Population 45.37 million
GDP 180.174 US$ billion
@rating
country
Business climate
assessment
| 2010 | 2011 | 2012(e) | 2013(f) | |
|---|---|---|---|---|
| GDP growth (%) |
4.1 |
5.2 |
0.2 |
-0.5 |
| Inflation (yearly average) (%) |
9.4 |
8 |
3.8 |
6.9 |
| Budget balance (% GDP) * |
-5.8 |
-2.7 |
-3.3 |
-4.5 |
| Current account balance (% GDP) |
-2.2 |
-5.5 |
-6.4 |
-7.6 |
| Public debt (% GDP) |
40.5 |
36 |
34.7 |
35.1 |
| (e) Estimate (f) Forecast * Excluding investments financed by international donors | ||||
STRENGTHS
- Strategic position between Russia and the European Union
- Considerable agricultural potential
- Cheap skilled labour
WEAKNESSES
- Poor economic diversification and dependence on metal and imported gas prices
- Over-indebtedness of the private sector
- Political insecurity making it difficult to apply a consistent economic policy
- Weak banking sector
- Persistent shortcomings in the business environment
Risk assessment
Worsening economic situation with contraction in growth likely in 2013
There was a sharp slowdown in activity in 2012 and the economy is likely to contract in 2013. GDP shrank in the 1st quarter 2013 (-1.3% against the 1st quarter 2012), confirming the downward trend noted since mid-2012. The decline has been particularly marked in the industrial (-5%) and construction sectors (-16.8%), whilst the agriculture sector continues to grow (+5.8%). The Ukrainian economy is suffering because of weak foreign demand, resulting from the poor economic performances of its trading partners (Eurozone, Russia and other countries in the CEI), which should continue for most of the year.

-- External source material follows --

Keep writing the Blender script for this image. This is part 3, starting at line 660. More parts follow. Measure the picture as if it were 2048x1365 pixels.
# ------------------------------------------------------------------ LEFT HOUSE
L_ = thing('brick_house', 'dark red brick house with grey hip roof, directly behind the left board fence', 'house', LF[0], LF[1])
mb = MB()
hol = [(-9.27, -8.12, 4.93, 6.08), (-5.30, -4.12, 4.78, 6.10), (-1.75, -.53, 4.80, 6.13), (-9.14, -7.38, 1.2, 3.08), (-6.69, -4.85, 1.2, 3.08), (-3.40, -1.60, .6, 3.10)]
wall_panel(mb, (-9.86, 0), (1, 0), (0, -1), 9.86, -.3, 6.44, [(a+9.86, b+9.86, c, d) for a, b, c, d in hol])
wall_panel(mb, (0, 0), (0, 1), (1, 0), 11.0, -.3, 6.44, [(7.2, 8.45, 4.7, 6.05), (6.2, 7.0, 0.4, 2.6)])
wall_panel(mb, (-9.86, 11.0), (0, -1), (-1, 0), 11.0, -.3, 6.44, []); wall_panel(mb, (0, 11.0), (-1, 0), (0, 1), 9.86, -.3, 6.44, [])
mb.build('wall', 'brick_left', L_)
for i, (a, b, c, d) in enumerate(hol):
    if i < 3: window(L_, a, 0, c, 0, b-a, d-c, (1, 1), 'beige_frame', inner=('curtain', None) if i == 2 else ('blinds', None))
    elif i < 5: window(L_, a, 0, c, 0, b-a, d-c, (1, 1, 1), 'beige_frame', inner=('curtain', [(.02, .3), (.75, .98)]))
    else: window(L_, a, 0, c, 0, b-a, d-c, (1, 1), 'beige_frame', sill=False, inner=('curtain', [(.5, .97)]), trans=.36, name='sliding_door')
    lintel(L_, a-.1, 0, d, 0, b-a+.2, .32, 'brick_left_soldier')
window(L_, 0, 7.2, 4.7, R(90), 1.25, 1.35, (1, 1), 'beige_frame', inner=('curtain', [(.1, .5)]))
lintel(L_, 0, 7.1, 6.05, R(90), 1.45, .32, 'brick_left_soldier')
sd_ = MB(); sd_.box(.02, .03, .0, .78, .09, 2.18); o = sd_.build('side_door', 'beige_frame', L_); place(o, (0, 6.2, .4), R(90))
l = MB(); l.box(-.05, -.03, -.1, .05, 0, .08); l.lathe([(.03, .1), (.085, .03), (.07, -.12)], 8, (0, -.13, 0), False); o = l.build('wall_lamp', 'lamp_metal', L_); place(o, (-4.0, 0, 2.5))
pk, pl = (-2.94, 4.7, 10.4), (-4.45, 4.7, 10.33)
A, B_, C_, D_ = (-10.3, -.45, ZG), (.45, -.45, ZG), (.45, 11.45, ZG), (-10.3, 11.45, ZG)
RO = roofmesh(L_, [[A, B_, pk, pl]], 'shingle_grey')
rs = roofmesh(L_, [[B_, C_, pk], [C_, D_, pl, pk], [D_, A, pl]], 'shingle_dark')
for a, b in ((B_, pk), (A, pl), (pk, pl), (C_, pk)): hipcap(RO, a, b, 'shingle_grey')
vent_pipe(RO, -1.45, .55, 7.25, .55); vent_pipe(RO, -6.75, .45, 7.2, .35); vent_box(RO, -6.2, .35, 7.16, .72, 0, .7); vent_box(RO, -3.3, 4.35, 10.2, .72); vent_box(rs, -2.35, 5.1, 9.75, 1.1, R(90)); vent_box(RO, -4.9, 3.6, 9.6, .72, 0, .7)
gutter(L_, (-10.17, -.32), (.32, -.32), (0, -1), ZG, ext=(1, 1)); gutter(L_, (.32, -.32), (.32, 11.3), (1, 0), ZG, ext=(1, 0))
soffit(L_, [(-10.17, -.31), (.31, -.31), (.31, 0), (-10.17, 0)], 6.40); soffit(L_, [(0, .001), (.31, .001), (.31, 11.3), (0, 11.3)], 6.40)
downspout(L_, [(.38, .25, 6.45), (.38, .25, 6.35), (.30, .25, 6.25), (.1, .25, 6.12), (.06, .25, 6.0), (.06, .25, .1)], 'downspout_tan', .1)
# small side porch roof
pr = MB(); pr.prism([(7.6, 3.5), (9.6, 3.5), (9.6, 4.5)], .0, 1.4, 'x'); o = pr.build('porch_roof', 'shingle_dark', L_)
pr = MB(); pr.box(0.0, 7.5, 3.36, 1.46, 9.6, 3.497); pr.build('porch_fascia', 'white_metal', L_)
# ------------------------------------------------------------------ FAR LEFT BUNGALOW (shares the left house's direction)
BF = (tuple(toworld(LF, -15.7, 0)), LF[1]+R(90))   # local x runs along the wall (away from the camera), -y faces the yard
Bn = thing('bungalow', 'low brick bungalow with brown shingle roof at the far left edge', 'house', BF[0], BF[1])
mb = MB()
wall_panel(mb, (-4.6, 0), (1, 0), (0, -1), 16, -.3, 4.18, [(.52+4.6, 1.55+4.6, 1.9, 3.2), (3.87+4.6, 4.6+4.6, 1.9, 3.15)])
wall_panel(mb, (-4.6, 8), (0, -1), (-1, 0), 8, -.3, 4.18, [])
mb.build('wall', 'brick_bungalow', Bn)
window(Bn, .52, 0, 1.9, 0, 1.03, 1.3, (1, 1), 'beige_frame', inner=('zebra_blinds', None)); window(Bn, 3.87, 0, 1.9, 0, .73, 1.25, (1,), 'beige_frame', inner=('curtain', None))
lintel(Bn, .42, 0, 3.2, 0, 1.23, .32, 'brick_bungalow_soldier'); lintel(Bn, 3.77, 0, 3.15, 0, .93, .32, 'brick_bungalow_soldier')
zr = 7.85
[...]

Household consumption, sustained so far by a policy of expansionary public spending, could be hit by the expected upsurge in the rate of inflation in 2013 (namely higher food prices) and which could be exacerbated by the probable increase in gas prices being demanded by the IMF in return for a new loan. The growth of private sector will remain slow, suffering from European banks withdrawal from the market and a restriction by the Central Bank on liquidity within the banking system.
Public finances and external accounts becoming increasingly fragile
Fiscal consolidation in 2012 was hampered by weak growth and increased spending ahead of the elections (legislative in October 2012). At the same time, whilst structural reforms were being implemented (such as in terms of pensions), the delay in the application of certain others, such as the removal of subsidies on gas prices, continue to burden public finances. Public expenditure has risen appreciably to reach 52% of GDP in the first quarter 2013 (46% in 2012).
The slowdown in export sales and the leap in imported gas prices all helped drive up the current account deficit in 2012 and this should continue in 2013.
As the financing of these twin deficits comes mainly from non-residents, with the scarcity of domestic capital following the freeze in the IMF programme of 2011, this is contributing to seriously undermining the balance of payments.
The pressure on the hryvnia led the Central Bank to dig deep into its reserves in order to maintain the pegging against the dollar. The level of currency reserves at the end of December 2012 represented less than 3 months’ imports. Given the level of pressure on the currency liquidities, the Central Bank allowed the currency to depreciate slightly relative to the dollar during the second-half of 2012. Despite this there is still a serious risk of further devaluation in 2013, and this would have a negative effect on household consumption, by increasing the cost of imported goods as well as having a significant knock-on in terms of the sovereign, private and banking debt risk. Half of the public debt, which is in excess of 30% of GDP, is denominated in foreign currencies. On top of this, the private sector and the banks (already struggling with almost zero profitability, and with non-performing loans amounting to 15% of all credit) are very highly indebted with non-resident creditors in dollars. The situation will become increasingly critical for Ukraine as the maturity dates approach on its private and public sector debt (including an IMF loan). In a context of limited access to the financial markets, the reduction in the constraints on the external accounts will take the form of a new agreement with the IMF. The negotiations with the Fund continue to stumble on the implementation of the reform of subsidies on gas prices.
Whichever strategy is chosen by the government in 2013 (higher gas prices and/or devaluation), there is a high risk of social unrest.
The business environment remains poor
In political terms the Party of Regions of President Viktor Yanukovych won the October 2012 legislative elections, giving it a majority of the seats in Parliament. The leading opposition parties however did not accept this victory, accusing the Party of Regions of fraud. Despite the success, Viktor Yanoukovitch’s popularity has thus declined. The continued detention of Julia Timoshenko and the desire of the President to strengthen ties with Russia are contributing to growing discontent in the western part of the country, where a majority favours closer links with the EU. The country is divided along geographic, linguistic and social lines, which tends to promote political instability.
The business environment also remains as a recurring weakness: The regulatory context is very unstable with a lack of transparency of company structures. These companies are also highly vulnerable to shocks and this means credit risk remains at a high level.